Cuando Hillary Clinton manifestó en 2016 que la mitad de los seguidores de Trump eran “deplorables”, refería a un segmento poblacional “racista, sexista, homofóbico, xenofóbico, y islamofóbico”, que votó más por reacción que por acción. Se trataba de un “voto pre-moderno” contrario a los ideales de tolerancia, internacionalismo y cosmopolitismo tan promovido por el pensamiento progresista contemporáneo. Se trata del mismo voto que pidió sacar a Inglaterra de la Unión Europea, que rechazó el acuerdo de paz en Colombia, que eligió a Trump, y que hoy apoya en Costa Rica a Juan Diego Castro. Es un voto antisistema que muchos ven irracional, motivado por el odio, la ignorancia, y por el hartazgo ante las élites políticas tradicionales.
Además de los tres partidos que han ganado las elecciones en el pasado – Liberación Nacional (PLN), Unidad Social Cristiana (PUSC), y Acción Ciudadana (PAC), se presentan 16 agrupaciones más al proceso electoral costarricense de 2018. Dejo por fuera aquí al Movimiento Libertario (ML) y al partido Republicano Nacional (RN); al ser rezagos de la derecha tradicional, fueron ya estudiados en la primera entrega de esta serie de artículos. Tampoco incluyo al Partido Renovación Costarricense (PRC), que a pesar de tener representación legislativa (2014-18), se disolvió en mayo de 2017. En fin, dejo también por fuera al PAC, al Frente Amplio, y a otros grupos, que, al ser parte de la izquierda, serán abordados en mi última entrega de esta trilogía.
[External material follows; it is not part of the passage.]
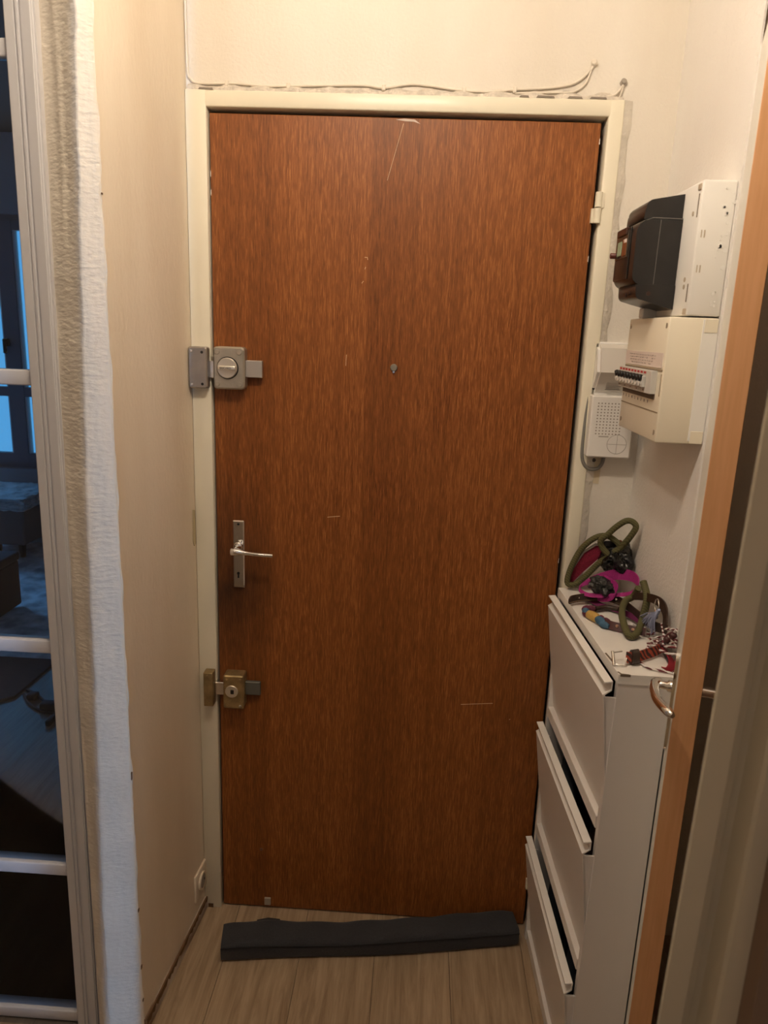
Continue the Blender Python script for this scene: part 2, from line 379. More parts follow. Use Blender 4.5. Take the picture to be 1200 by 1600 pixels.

De los partidos minoritarios que tienen hoy representación legislativa, los partidos Restauración Nacional (PREN), y la Alianza Democrática Cristiana (ADC) forman parte del llamado “Bloque Cristiano”. Basado en un raciocinio puritano, estas agrupaciones defienden posiciones en contra de la fertilización in vitro, de la unión de parejas del mismo sexo (en cualquiera de sus formas), y buscan endurecer la legislación sobre el aborto. Por la flagrante contradicción con los principios del “Estado de Derecho”, nunca he entendido cómo es posible que todavía se acepte en Costa Rica partidos políticos religiosos. El establecimiento de un Estado laico es una de las deudas históricas de los forjadores de la patria. Pero este es tema de otro artículo. Por suerte, el peso electoral de estos partidos es insignificante.
Sin embargo, un nuevo actor, el Partido Integración Nacional (PIN), puede convertir la pesadilla estadounidense en una realidad tica. Su candidato a la presidencia, Juan Diego Castro, un abogado cuyas raíces se sitúan en la oligarquía cafetalera, es conocido por haber roto agujas de peaje (al negarse a detenerse), por haber sido acusado de violencia doméstica en contra de su madre, y por haber sido mencionado en la investigación de los Panama Papers. Con un estilo excéntrico e irreverente, Castro ha logrado crecer de un 6% en las intenciones de voto (agosto) a un 15% (noviembre). Los datos, provenientes de encuestas del Centro de Investigación y Estudios Políticos de la Universidad de Costa Rica, lo ubicaban en noviembre de 2017 en empate, a la cabeza, con el candidato del PLN. Cualquier parecido a la disyuntiva entre escoger entre el “payaso Trump” y la “crooked Hillary”, es mera coincidencia. Claro, el PLN no es opción.
Se equivocan aquellos que indican que Juan Diego Castro es una distracción para solapar al “verdadero enemigo”, el PLN. Por su discurso antisistema, su capacidad a capitalizar en la exasperación popular, sus dotes para convertir a la política en un espectáculo de mal gusto, su verborrea sin medida, y su excéntrica irracionalidad con sabor populista, Castro es un peligro para la institucionalidad de Costa Rica. En el amanecer de la larga noche neoliberal, comenzamos apenas a ver las secuelas de la desmejora en los sistemas educativos de las últimas décadas. Castro es reflejo de nuestra sociedad: “¡Démosle un merecido a esos politicuchos que nos han gobernado desde hace años! Luego nos preocupamos por las consecuencias”. ¡Qué grave error es pensar así! En este mundo de redes sociales, en donde la política es espectáculo y lo superficial puede más que lo sustantivo, lo que Clinton llamó despectiva (y erróneamente) “los deplorables”, muchos de los cuales no son más que la gente común, unieron sus voces en contra de un sistema disfuncional que dejó de responder a sus expectativas desde hace tiempo. Se trata, hasta cierto punto, de una versión postmoderna de la dictadura del proletariado.